[Foundation-l] WMF resolution on access to non-public data passed

Ray Saintonge saintonge at telus.net
Tue May 1 19:47:24 UTC 2007

Florence Devouard wrote:

>Ray Saintonge wrote:
>>There is a grammatical error in the Consent resolution procedure cited 
>>above.  "Can not" in two words should probably be "cannot" in one word.  
>>Having it in two words would have the effect of permitting a negative vote.
>Uh ?
>When at school, I remember learning that either we should write "can 
>not" or "can't" ?
>Is not that so ?
Don't believe everything that you learned in school. :-)

Perhaps grammatical "inaccuracy" would have been a better choice than 

In most cases "can not" and "cannot" are indeed interchangeable, and in 
most circumstances and spoken speech it doesn't matter.  Both Fowler and 
the Oxford consider the two forms acceptable, with the one word form 
becoming more common.

Perhaps years of reading tax laws affects the way I read "legal" 
writing.  I often ask myself whether there is a plausibly unexpected way 
of reading a passage. Thus with the clause in question "Modifications to 
the bylaws or articles of incorporation can (not be made) with consent 
resolutions." it reads differently with the parentheses put there to 
indicate a different emphasis.  In French the distinction would be 
between "ne peut pas faire" and "peut ne pas faire".

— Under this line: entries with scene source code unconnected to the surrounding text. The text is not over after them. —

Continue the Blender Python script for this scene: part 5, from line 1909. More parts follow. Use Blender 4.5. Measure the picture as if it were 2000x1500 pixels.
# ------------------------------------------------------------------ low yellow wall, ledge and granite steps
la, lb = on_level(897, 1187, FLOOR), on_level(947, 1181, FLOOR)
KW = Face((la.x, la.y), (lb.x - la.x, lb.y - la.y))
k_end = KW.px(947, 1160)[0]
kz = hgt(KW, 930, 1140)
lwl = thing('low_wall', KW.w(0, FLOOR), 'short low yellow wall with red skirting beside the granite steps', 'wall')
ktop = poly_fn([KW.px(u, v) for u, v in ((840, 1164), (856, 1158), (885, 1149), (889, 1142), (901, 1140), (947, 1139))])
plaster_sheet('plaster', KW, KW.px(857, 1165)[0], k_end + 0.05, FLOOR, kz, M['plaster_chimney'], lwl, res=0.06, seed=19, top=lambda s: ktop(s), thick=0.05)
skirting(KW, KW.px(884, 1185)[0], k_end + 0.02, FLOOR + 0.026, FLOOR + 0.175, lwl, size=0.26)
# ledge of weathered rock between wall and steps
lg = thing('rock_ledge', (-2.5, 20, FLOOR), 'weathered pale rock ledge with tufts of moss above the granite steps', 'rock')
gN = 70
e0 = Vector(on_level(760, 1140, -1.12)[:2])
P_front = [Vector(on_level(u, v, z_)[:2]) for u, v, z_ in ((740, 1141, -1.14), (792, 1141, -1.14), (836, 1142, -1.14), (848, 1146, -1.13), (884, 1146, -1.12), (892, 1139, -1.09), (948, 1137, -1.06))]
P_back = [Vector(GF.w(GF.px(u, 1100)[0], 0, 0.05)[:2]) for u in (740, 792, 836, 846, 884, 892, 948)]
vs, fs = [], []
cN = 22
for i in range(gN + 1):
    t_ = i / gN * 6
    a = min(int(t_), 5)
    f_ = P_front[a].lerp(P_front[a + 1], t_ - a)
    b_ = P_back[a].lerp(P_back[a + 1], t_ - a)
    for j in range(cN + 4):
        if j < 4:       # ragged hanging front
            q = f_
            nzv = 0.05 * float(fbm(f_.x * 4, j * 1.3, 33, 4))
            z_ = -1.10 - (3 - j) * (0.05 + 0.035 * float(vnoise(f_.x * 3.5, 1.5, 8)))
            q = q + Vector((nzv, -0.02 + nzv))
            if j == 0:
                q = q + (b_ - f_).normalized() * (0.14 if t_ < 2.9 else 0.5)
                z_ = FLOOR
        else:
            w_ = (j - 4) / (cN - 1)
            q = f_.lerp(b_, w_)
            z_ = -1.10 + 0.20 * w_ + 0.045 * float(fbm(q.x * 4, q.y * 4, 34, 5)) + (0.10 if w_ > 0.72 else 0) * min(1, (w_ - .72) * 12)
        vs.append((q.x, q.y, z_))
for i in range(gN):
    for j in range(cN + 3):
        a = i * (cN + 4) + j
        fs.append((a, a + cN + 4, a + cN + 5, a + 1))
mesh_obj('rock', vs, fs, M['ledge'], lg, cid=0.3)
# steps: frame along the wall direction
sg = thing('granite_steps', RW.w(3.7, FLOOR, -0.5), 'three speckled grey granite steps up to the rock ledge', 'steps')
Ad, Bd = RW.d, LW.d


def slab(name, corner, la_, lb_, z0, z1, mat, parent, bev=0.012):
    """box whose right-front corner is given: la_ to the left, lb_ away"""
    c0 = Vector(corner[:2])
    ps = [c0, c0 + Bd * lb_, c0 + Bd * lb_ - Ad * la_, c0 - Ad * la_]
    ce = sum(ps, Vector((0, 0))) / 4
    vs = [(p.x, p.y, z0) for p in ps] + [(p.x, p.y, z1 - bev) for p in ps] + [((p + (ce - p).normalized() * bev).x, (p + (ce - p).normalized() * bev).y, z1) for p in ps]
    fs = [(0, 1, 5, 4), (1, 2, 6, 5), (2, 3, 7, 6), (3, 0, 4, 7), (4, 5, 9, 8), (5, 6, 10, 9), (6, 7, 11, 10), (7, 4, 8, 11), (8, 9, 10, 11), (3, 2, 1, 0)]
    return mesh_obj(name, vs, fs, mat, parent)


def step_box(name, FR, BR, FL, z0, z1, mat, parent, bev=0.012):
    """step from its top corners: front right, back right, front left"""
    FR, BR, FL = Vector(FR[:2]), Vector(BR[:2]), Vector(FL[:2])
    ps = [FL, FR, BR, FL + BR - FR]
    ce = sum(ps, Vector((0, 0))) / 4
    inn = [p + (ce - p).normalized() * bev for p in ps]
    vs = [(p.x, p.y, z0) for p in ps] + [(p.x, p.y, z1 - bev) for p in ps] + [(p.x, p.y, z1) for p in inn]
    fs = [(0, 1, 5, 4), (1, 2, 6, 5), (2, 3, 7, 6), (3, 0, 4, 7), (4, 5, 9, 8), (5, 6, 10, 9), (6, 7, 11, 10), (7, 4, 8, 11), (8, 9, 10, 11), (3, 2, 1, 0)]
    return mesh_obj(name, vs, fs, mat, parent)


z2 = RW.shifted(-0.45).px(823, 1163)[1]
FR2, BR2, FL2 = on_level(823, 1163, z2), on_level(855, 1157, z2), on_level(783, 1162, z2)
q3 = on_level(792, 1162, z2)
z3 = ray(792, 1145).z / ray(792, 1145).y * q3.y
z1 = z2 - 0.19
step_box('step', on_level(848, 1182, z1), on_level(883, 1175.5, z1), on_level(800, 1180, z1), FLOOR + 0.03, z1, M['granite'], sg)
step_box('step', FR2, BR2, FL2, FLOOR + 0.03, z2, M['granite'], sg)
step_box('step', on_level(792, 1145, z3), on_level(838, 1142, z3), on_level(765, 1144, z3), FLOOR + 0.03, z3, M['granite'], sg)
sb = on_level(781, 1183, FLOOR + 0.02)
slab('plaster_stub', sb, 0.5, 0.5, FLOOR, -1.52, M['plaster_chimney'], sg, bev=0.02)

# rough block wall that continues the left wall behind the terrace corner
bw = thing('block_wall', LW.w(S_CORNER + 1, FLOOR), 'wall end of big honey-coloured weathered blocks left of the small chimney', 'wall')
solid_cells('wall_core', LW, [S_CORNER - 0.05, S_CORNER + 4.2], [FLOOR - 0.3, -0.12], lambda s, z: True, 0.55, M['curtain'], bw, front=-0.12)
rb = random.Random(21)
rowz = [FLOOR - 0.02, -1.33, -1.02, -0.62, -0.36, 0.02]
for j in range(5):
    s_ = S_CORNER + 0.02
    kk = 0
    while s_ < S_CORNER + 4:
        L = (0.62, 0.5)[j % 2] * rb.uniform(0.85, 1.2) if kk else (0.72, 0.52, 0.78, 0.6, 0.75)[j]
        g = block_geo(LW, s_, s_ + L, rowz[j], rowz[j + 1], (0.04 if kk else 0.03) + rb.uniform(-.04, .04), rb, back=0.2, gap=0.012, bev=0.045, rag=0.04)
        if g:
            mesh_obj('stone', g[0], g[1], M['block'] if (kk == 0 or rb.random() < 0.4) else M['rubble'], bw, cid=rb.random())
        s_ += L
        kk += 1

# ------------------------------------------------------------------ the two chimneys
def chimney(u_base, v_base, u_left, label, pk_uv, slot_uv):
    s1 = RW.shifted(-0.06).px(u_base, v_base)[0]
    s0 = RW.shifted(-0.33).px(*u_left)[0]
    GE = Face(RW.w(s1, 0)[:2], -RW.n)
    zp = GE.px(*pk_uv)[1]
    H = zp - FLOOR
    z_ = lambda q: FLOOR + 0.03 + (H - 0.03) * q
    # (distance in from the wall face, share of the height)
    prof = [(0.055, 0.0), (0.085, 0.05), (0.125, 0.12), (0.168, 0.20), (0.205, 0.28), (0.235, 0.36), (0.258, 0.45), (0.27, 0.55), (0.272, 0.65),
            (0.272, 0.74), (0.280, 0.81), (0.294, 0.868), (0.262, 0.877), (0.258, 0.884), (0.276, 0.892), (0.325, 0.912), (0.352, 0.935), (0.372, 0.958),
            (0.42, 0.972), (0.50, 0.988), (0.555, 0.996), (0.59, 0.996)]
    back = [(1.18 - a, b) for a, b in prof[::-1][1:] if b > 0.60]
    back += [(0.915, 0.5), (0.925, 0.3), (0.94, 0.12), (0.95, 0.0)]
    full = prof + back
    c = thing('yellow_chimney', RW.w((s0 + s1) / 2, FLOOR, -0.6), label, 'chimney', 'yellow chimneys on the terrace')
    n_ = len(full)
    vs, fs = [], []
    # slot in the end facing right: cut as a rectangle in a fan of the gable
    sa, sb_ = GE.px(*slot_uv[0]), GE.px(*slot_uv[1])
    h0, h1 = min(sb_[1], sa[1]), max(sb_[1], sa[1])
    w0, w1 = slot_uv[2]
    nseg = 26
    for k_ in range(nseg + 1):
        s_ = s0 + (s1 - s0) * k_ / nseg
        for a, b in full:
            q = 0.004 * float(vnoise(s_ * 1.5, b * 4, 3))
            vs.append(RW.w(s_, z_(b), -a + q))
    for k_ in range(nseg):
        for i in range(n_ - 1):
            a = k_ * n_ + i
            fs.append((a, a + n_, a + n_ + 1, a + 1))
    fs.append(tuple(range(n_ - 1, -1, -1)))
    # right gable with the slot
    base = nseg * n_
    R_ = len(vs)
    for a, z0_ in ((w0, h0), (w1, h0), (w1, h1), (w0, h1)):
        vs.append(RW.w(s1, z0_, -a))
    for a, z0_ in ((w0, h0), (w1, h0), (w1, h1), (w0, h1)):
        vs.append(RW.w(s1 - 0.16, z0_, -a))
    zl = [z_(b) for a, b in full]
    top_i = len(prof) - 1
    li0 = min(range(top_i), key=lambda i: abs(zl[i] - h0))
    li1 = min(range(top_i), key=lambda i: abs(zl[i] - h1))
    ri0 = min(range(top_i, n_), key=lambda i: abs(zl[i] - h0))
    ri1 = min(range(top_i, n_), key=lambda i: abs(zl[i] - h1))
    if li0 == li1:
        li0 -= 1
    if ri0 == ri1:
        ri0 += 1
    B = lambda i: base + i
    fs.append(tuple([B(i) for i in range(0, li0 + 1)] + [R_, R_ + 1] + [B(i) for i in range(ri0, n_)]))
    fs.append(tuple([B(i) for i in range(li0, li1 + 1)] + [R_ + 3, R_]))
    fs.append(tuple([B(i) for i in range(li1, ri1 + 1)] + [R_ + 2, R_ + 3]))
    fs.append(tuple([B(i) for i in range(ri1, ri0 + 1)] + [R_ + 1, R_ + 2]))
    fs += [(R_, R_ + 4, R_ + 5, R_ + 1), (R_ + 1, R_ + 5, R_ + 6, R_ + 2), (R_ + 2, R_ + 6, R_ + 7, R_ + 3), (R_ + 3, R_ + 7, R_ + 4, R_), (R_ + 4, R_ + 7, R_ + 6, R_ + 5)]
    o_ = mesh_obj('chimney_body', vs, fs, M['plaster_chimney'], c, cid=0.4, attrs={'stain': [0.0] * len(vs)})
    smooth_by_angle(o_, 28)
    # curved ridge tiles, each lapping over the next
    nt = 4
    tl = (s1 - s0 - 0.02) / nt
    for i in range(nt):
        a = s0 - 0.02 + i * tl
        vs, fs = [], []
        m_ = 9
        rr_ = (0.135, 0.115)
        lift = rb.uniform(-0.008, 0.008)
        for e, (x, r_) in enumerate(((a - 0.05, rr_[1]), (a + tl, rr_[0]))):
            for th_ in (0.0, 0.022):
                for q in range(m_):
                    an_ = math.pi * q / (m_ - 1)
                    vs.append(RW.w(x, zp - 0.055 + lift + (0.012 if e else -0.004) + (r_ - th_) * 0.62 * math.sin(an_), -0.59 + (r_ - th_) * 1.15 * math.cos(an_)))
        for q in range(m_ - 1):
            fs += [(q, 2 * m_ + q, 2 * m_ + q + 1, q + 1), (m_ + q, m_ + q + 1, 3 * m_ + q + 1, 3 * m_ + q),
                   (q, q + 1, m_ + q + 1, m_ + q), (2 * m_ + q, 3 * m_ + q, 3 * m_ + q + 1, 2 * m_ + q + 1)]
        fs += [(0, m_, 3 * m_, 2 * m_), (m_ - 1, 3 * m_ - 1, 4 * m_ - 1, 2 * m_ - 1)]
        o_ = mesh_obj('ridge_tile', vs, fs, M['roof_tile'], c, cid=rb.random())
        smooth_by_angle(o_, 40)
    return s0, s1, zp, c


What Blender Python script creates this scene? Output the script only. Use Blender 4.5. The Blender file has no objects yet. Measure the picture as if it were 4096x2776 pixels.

In speech pauses are phonemic.  Thus we have the title of the Lynn Truss 
book "Eats shoots and leaves" to distinguish it from "Eats, shoots and 
leaves"  In that case a comma distingusishes the two readings which in 
spoken speech would be distinguished by a pause.  Negative constructions 
are notorious for ambiguities.  Consider the alternative clause: "[No] 
modifications to the bylaws or [to the] articles of incorporation 
[shall] ^ be made [by] consent resolution^.  (Changes in brackets, 
omissions marked by carets)  Such a phrasing may also avoid some of the 

"Can't" is a contraction, and as such is not generally acceptable in 
formal writing, but it does have the benefit of being unambiguous in the 
contest we are considering.

English auxilliary verbs can present a big challenge since English is a 
more syntactic language.  Sorry if this seems like a good language rant.